_Goal_.
Please give the listing again in its entirety, exactly as written.

# Start of Dataset extract

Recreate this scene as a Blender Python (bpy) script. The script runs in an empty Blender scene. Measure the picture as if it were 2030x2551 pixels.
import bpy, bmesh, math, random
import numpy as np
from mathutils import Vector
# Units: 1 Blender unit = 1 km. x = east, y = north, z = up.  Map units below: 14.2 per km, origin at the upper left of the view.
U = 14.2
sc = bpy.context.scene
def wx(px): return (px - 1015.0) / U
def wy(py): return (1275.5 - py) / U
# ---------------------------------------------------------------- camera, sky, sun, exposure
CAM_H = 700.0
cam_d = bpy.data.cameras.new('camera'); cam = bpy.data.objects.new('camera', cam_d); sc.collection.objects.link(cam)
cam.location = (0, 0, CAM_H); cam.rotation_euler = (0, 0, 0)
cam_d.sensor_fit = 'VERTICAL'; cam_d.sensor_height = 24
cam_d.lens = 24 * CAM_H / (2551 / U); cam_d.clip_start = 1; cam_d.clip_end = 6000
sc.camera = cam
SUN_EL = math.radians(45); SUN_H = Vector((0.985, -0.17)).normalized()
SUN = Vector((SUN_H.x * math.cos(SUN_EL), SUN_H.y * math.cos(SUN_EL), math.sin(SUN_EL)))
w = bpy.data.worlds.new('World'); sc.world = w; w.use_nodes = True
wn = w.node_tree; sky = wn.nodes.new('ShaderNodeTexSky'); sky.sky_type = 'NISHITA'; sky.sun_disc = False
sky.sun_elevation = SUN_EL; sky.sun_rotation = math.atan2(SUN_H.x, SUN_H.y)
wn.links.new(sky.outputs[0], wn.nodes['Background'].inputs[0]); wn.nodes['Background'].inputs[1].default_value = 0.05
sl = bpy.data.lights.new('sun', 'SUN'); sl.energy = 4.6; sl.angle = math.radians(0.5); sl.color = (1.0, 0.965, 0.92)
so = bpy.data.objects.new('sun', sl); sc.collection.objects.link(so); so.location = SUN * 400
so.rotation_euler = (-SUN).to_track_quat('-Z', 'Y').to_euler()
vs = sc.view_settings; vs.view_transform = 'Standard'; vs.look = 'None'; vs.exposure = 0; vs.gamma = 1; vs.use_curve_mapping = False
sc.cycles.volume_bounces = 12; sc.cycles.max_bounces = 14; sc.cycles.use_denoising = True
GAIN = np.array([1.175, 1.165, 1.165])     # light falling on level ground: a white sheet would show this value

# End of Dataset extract

_Answer_.
Recreate this scene as a Blender Python (bpy) script. The script runs in an empty Blender scene. Measure the picture as if it were 2030x2551 pixels.
import bpy, bmesh, math, random
import numpy as np
from mathutils import Vector
# Units: 1 Blender unit = 1 km. x = east, y = north, z = up.  Map units below: 14.2 per km, origin at the upper left of the view.
U = 14.2
sc = bpy.context.scene
def wx(px): return (px - 1015.0) / U
def wy(py): return (1275.5 - py) / U
# ---------------------------------------------------------------- camera, sky, sun, exposure
CAM_H = 700.0
cam_d = bpy.data.cameras.new('camera'); cam = bpy.data.objects.new('camera', cam_d); sc.collection.objects.link(cam)
cam.location = (0, 0, CAM_H); cam.rotation_euler = (0, 0, 0)
cam_d.sensor_fit = 'VERTICAL'; cam_d.sensor_height = 24
cam_d.lens = 24 * CAM_H / (2551 / U); cam_d.clip_start = 1; cam_d.clip_end = 6000
sc.camera = cam
SUN_EL = math.radians(45); SUN_H = Vector((0.985, -0.17)).normalized()
SUN = Vector((SUN_H.x * math.cos(SUN_EL), SUN_H.y * math.cos(SUN_EL), math.sin(SUN_EL)))
w = bpy.data.worlds.new('World'); sc.world = w; w.use_nodes = True
wn = w.node_tree; sky = wn.nodes.new('ShaderNodeTexSky'); sky.sky_type = 'NISHITA'; sky.sun_disc = False
sky.sun_elevation = SUN_EL; sky.sun_rotation = math.atan2(SUN_H.x, SUN_H.y)
wn.links.new(sky.outputs[0], wn.nodes['Background'].inputs[0]); wn.nodes['Background'].inputs[1].default_value = 0.05
sl = bpy.data.lights.new('sun', 'SUN'); sl.energy = 4.6; sl.angle = math.radians(0.5); sl.color = (1.0, 0.965, 0.92)
so = bpy.data.objects.new('sun', sl); sc.collection.objects.link(so); so.location = SUN * 400
so.rotation_euler = (-SUN).to_track_quat('-Z', 'Y').to_euler()
vs = sc.view_settings; vs.view_transform = 'Standard'; vs.look = 'None'; vs.exposure = 0; vs.gamma = 1; vs.use_curve_mapping = False
sc.cycles.volume_bounces = 12; sc.cycles.max_bounces = 14; sc.cycles.use_denoising = True
GAIN = np.array([1.175, 1.165, 1.165])     # light falling on level ground: a white sheet would show this value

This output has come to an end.